Relevé de l’activité aérienne le 7 avril en début de soirée dans la région de Damas.

Le terme « hélicoptères barils » désigne les appareils qui larguent des barils non guidés, souvent des cylindres à gaz fabriqués localement et emportés par des hélicoptères d’origine russe Mi-8.

« De nombreux témoins oculaires confirment que des barils ont été largués par ces hélicoptères, une tactique utilisée pour cibler les civils tout au long de la guerre. Les photographies des barils largués à Douma correspondent à ceux utilisées précédemment par le régime », poursuit l’évaluation américaine.
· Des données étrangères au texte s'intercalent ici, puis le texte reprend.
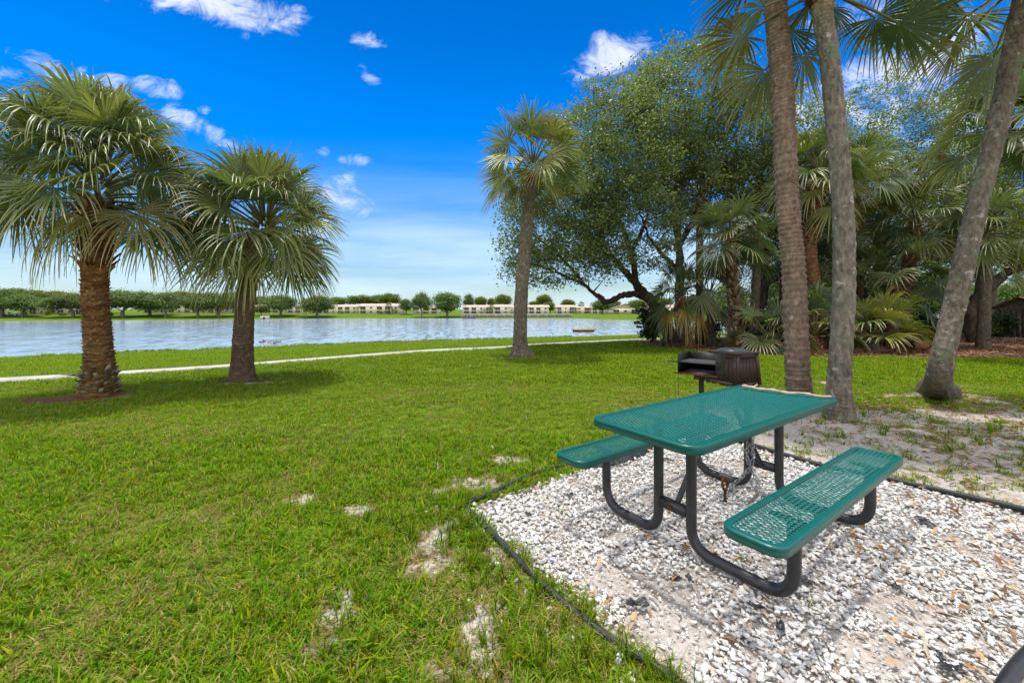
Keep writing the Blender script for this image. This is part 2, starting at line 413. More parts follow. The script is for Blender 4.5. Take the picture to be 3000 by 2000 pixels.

Quel type de substance a été utilisé ?

« Si en l’absence à ce stade d’échantillons chimiques analysés par ses laboratoires, la France estime donc qu’une attaque chimique a été conduite contre des civils à Douma le 7 avril 2018 », l’évaluation de Paris ne précise pas la nature de l’agent chimique employé, tout en estimant que plusieurs auraient pu être utilisés en décrivant les symptômes provoqués par l’attaque : « Suffocation, asphyxie ou difficultés respiratoires. Hypersalivation et hypersécrétions notamment orales et nasales. Cyanoses. Brûlures cutanées et brûlures de la cornée (…). Aucune mort par effet mécanique n’est visible. L’ensemble de ces symptômes est caractéristique d’une attaque par armes chimiques, notamment par des agents suffocants et par des agents organophosphorés ou de l’acide cyanhydrique. »

Si le gaz sarin, dont l’utilisation à Khan Cheikhoun a été confirmée par l’OIAC, fait partie de la famille des organophosphorés, rien n’indique à ce stade sa présence à Douma ou celle d’un autre produit qui aurait été utilisé en parallèle avec du chlore, dont l’usage à répétition a été attesté en Syrie par les enquêteurs onusiens. Les deux cylindres de gaz identifiés sur le site de la seconde attaque correspondent d’ailleurs à ceux qui ont été identifiés dans de nombreuses allégations d’attaques au chlore ces quatre dernières années en Syrie.

« Les traces peuvent être effacées et chaque jour qui passe nous éloigne d’une compréhension précise de ce qui s’est passé », expliquait le 12 avril au Monde Olivier Lepick, spécialiste des armes chimiques et chercheur associé à la Fondation pour la recherche scientifique.

Si seule une attaque au chlore était confirmée, elle serait la plus meurtrière jamais constatée pour un gaz considéré comme peu létal.